Supreme Court Could Narrow Definition of Money Laundering February 27, 2008
News Summary
The U.S. Supreme Court could soon decide whether simply concealing money is evidence of money laundering in a case that could have important implications for drug enforcement and perhaps even asset-forfeiture procedures.
The New York Times reported Feb. 28 that a majority of justices seemed skeptical of the government's broad interpretation of the money-laundering statute, which was challenged in a case involving a man who tried to cross the U.S.-Mexico border with $83,000 hidden in the floorboard of his car. The Justice Department contends that the fact that the money was hidden and that the man was heading for the border was enough to convict him of money laundering.
"On the government's theory, anyone who transports hidden money to get it out of the country, who drives the car, just the driver, is a money launderer," said Justice Ruth Bader Ginsburg. Chief Justice John Roberts challenged the government's contention that putting money in a suitcase in the car trunk could be considered evidence of a "design to conceal," saying, "When I use a suitcase, I'm using it to carry my clothes, not to conceal them."

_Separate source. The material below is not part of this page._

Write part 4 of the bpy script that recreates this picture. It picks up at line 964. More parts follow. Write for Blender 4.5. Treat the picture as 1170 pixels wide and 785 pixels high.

"No matter how you see it, this was precisely the conduct that Congress was getting at," replied assistant solicitor general Lisa H. Schertler.
Jerry V. Beard, the lawyer for the drug courier convicted in the case, argued that the money-laundering statute "does not criminalize concealing money's existence" and that his client "may have in fact concealed money itself, he did not conceal the 'nature, source, location, ownership or control' of the unlawful proceeds" -- the other tests the statute calls for in defining money laundering.
The government's interpretation of the law, added Beard, "would effectively render all transportation of funds necessarily to be money laundering."